While his dissertation delved into the black community’s 19th-century push for equal access to education, which led to the state Legislature’s ban on segregation, the interviews focus on the time period between 1965 and 1986.

“One of the interesting things was the disagreement between proponents of community control and people who supported integration as an end in itself,” Neill told the Banner.

Because black students in the 1960s and ’70s were confined to overcrowded and underfunded schools under the leadership of the then all-white Boston School Committee, court-ordered desegregation was widely seen as the only legal lever available to force a more equal distribution of resources.

Neill notes that many of his interview subjects were more concerned with increasing community control over local schools.
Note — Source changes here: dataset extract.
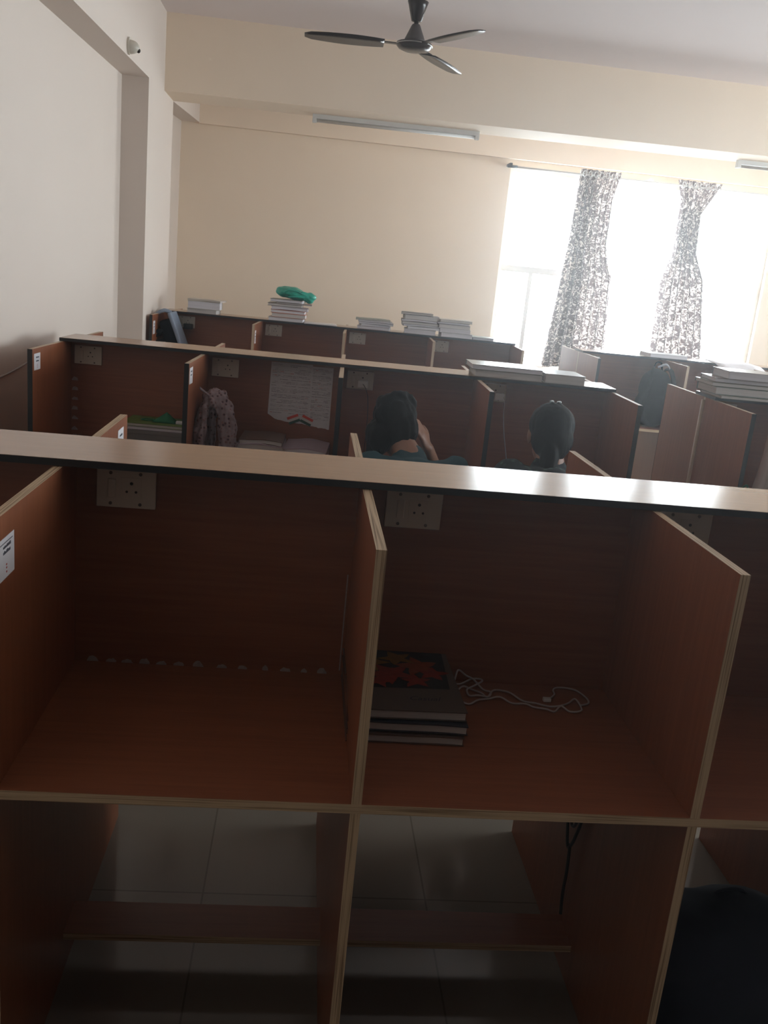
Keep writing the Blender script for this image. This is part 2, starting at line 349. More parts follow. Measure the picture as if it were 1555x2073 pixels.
# seat labels glued on divider faces (part of the carrel)
def seat_label(row, x, y0, y1, z0, z1, big=False):
    o = bx('seat_label', (x, x+.0006, y0, y1, z0, z1), M['paper'], row)
    o['label'] = 'white printed seat sticker'
    w, h = y1-y0, z1-z0; rnd = random.Random(int((y0+z0)*1000)+int(x*100))
    bm = B(); xx = x+.0006
    def st(a, b, c, d): box(bm, xx, xx+.0003, y0+w*a, y0+w*b, z0+h*c, z0+h*d)
    if big: st(.06, .9, .865, .885)
    for c in ((.74, .60) if big else (.72, .50)):
        a = .32
        while a < .76:
            s = rnd.uniform(.03, .07); st(a, a+s, c, c+rnd.uniform(.05, .09)); a += s+.015
    done('printed_text', bm, M['ink'], o)
    bm = B()
    for c in (.30, .22, .12): st(.48, .54, c, c+.04)
    done('printed_mark', bm, M['redink'], o)
seat_label(rA, -.61+T, .022, .103, 1.103, 1.172, True)
seat_label(rA, -.61+T, .925, .994, 1.12, 1.19)
for k in (-2, -1): seat_label(rB, k*BW+T, .02, .094, 1.125, 1.192)
seat_label(rC, -2*CW-.075+T, .03, .09, 1.08, 1.17); seat_label(rC, -CW+T, .03, .09, 1.08, 1.17)
# torn tape left along the back of the nearest carrel and up the corner of the middle one
def scrap(row, x, z, w, h, seed):
    rnd = random.Random(seed); bm = B(); n = 9; v = []
    for k in range(n):
        a = PI*k/(n-1); v.append((x+w/2*math.cos(a)*rnd.uniform(.85, 1.1), z+h*math.sin(a)*rnd.uniform(.7, 1.1)))
    f = [bm.verts.new((a, DEP-.0012, b)) for a, b in v]; g = [bm.verts.new((a, DEP-.0002, b)) for a, b in v]
    bm.faces.new(f); bm.faces.new(g[::-1])
    for k in range(n): bm.faces.new((f[k], f[(k+1) % n], g[(k+1) % n], g[k]))
    o = done('tape_scrap', bm, M['tape'], row)
for i, x in enumerate((-.575, -.535, -.500, -.462, -.425, -.388, -.345, -.292, -.246, -.195, -.150, -.108, -.068)):
    if x < .601: scrap(rA, x+.012, ZD+.0005, .024 if i not in (9, 11) else .014, .010+.004*(i % 3 == 0), i)
bx('tape_strip', (-.0175, -.0145, DEP-.001, DEP-.0002, .76, .99), M['tape'], rA)
for i, z in enumerate((1.03, .985, .94, .895, .85, .80, .765)): scrap(rB, -1.214, z, .03, .018, 40+i)

# ------------------------------------------------------------------ books
def book(label, loc, rz, L, Wd, Tk, cover='cream', pages='pages', group=None, sag=0., cat='book', name='book', tilt=0.):
    """L along local x, Wd along local y; the long open edge faces -y"""
    t = thing(name, label, cat, loc, rz, group); t.rotation_euler = (tilt, 0, rz)
    n = 10; c = min(.0022, Tk*.12)
    def slab(bm, x0, x1, y0, y1, z0, z1, mi=0):
        lo = []; hi = []
        for i in range(n+1):
            u = i/n; x = x0+(x1-x0)*u; s = sag*math.sin(PI*u)*(.6+.4*math.sin(5*u+L*90))
            for y in (y0, y1): lo.append(bm.verts.new((x, y, z0+max(0, s)))); hi.append(bm.verts.new((x, y, z1+max(0, s)+.3*s)))
        for i in range(n):
            a = 2*i
            for q in ((hi[a], hi[a+2], hi[a+3], hi[a+1]), (lo[a], lo[a+1], lo[a+3], lo[a+2]), (lo[a], lo[a+2], hi[a+2], hi[a]), (lo[a+1], hi[a+1], hi[a+3], lo[a+3])): bm.faces.new(q).material_index = mi
        for a in (0, 2*n):
            bm.faces.new((lo[a], hi[a], hi[a+1], lo[a+1])).material_index = mi
    bm = B(); slab(bm, -L/2, L/2, -Wd/2, Wd/2, 0, c); slab(bm, -L/2, L/2, -Wd/2, Wd/2, Tk-c, Tk); slab(bm, -L/2, L/2, Wd/2-.0025, Wd/2, c*1.02, Tk-c*1.02)
    done('cover', bm, COVERS[cover], t)
    bm = B(); slab(bm, -L/2+.004, L/2-.003, -Wd/2+.002, Wd/2-.003, c*1.05, Tk-c*1.05); done('pages', bm, M[pages], t)
    return t
def ordinal(i, n):
    if i == 0: return 'at the bottom'
    if i == n-1: return 'on top'
    return ('second', 'third', 'fourth', 'fifth', 'sixth', 'seventh')[i-1]+' from the bottom'
def stack(row, x, y, z, items, where, group):
    n = len(items)
    rj = random.Random(int(abs(x)*1000)+n)
    for i, it in enumerate(items):
        L, Wd, Tk, dx, dy, r, cov, pg, desc = it[:9]; sag = it[9] if len(it) > 9 else 0.
        if n > 2: r += rj.uniform(-3.5, 3.5); dx += rj.uniform(-.009, .009)
        book(f'{desc} {ordinal(i, n)} of the {where}' if n > 1 else f'{desc} {where}'.strip(), (*W(row, x+dx, y+dy)[:2], z), RZ[row]+math.radians(r), L, Wd, Tk, cov, pg, group, sag)
        z += Tk+max(0, sag)*.0+.0004
    return z
YL = .50
stack('C', -1.045, YL, ZL, [(.215, .17, .030, .0, -.01, 1, 'grey', 'pages', 'thick pale book'), (.235, .18, .055, .0, -.01, 0, 'cream', 'pagesw', 'thickest book'), (.245, .19, .012, .015, -.0, -3, 'cream', 'pages', 'thin buff notebook', .004)],
      'leftmost stack on the far ledge', 'books on the far left ledge')
zt = stack('C', -.432, YL, ZL, [(.255, .18, .026, -.005, -.01, 0, 'grey', 'pagesw', 'pale book'), (.25, .18, .030, .002, 0, 2, 'orange', 'pages', 'orange covered book'), (.25, .18, .022, .0, 0, -2, 'orange', 'pagesw', 'orange edged book'),
      (.27, .19, .024, .01, .01, 3, 'lilac', 'pagesw', 'lilac book', .004), (.25, .18, .02, -.02, 0, -2, 'brown', 'pages', 'brown edged book'), (.26, .19, .008, .03, .0, 3, 'maroon', 'pages', 'thin dark notebook'), (.235, .17, .022, -.02, 0, -2, 'olive', 'pagesw', 'olive edged book', .003)],
      'stack under the green bag', 'books on the far left ledge')
stack('C', -.19, YL-.02, ZL, [(.24, .19, .006, 0, 0, 4, 'white', 'pagesw', 'thin white notebook lying flat beside the tall stack under the green bag', .003)], '', 'books on the far left ledge')
stack('C', .213, YL, ZL, [(.24, .18, .022, 0, 0, -3, 'lilac', 'pagesw', 'lilac notebook', .004), (.22, .17, .015, .0, 0, 2, 'white', 'pagesw', 'white notebook', .004), (.255, .19, .014, .0, 0, 0, 'dark', 'pagesw', 'dark covered notebook', .003), (.25, .19, .011, -.005, 0, 3, 'grey', 'pagesw', 'grey notebook', .004), (.255, .19, .010, -.012, 0, 1, 'green', 'pages', 'dark green notebook', .003)],
      'low loose stack on the far ledge', 'books on the far left ledge')
stack('C', .545, YL, ZL, [(.235, .18, .036, .01, -.02, 0, 'grey', 'pagesw', 'thick pale book'), (.24, .18, .016, .02, -.01, -1, 'white', 'pagesw', 'white notebook', .002), (.27, .19, .012, .0, 0, 0, 'dark', 'pagesw', 'dark edged notebook', .003), (.27, .19, .020, .0, 0, 1, 'grey', 'pages', 'grey book'), (.265, .19, .014, -.01, 0, -2, 'brown', 'pagesw', 'brown edged notebook', .003), (.255, .18, .034, .01, 0, -1, 'grey', 'pages', 'thick grey book'), (.235, .18, .014, -.03, 0, -3, 'dark', 'pages', 'dark notebook', .004)],
      'left one of two touching stacks', 'books on the far left ledge')
stack('C', .795, YL, ZL, [(.235, .18, .032, .01, -.02, 0, 'grey', 'pagesw', 'thick pale book'), (.23, .18, .03, .01, -.02, 0, 'white', 'pagesw', 'white book'), (.235, .18, .028, .0, -.01, 1, 'grey', 'pages', 'grey book'), (.24, .19, .014, .0, 0, -1, 'dark', 'pagesw', 'dark edged notebook', .002), (.24, .19, .020, .0, 0, 2, 'cream', 'pages', 'cream book', .003)],
      'right one of two touching stacks', 'books on the far left ledge')
stack('C', 1.015, YL, ZL, [(.16, .17, .010, .0, 0, 0, 'blue', 'pagesw', 'slim blue notebook'), (.165, .17, .009, -.003, 0, 2, 'green', 'pagesw', 'slim green notebook')],
      'rightmost pair on the far ledge', 'books on the far left ledge')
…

A group of elected officials including then-state Rep. Mel King approached the white School Committee members with a proposal to switch Boston school governance to a community-control model, where local communities would have control over hiring and enrollment in their respective neighborhoods.

“Mel [King] said some of the white South Boston officials said, ‘Yeah, that could happen,’” Neill says. “The School Committee was split on it.”

The proposal went nowhere, opening the door for Garrity’s desegregation order.

In the post-busing era, black community members remained focused on gaining a measure of control over the system.

In 1977, John D. O’Bryant became the first African American elected to the Boston School Committee in 75 years. In 1981, Jean McGuire was elected to the body, which then had five members. In one interview, veteran political activist Felix D. Arroyo explains why he and McGuire ran a joint campaign in 1980, uniting the black and Latino vote.

“More or less, we come from the same community, orientation and ideology,” said Arroyo, who now serves as Suffolk County Register of Probate. “The coalition encouraged collaboration between the two communities.”

Others included in Neill’s interviews include former City Councilor and NAACP President Thomas Atkins, METCO founder Ruth Batson, BPS official and civil rights activist James Breeden, former state Secretary of Education Paul Parks and Freedom House co-founder Muriel Snowden.

At one point, Neill says, the collection was nearly lost when a fire damaged part of his apartment building.

“There was quite a bit of damage,” he recalls. “But neither fire nor water got into the room where the tapes were stored.”

Despite the age of the cassette tapes, the sound quality they offer is clear. Interviews are listed alphabetically.

Neill says he is happy the recordings are now archived and available to everyone.

“My only regret is that I didn’t get this done sooner,” he said.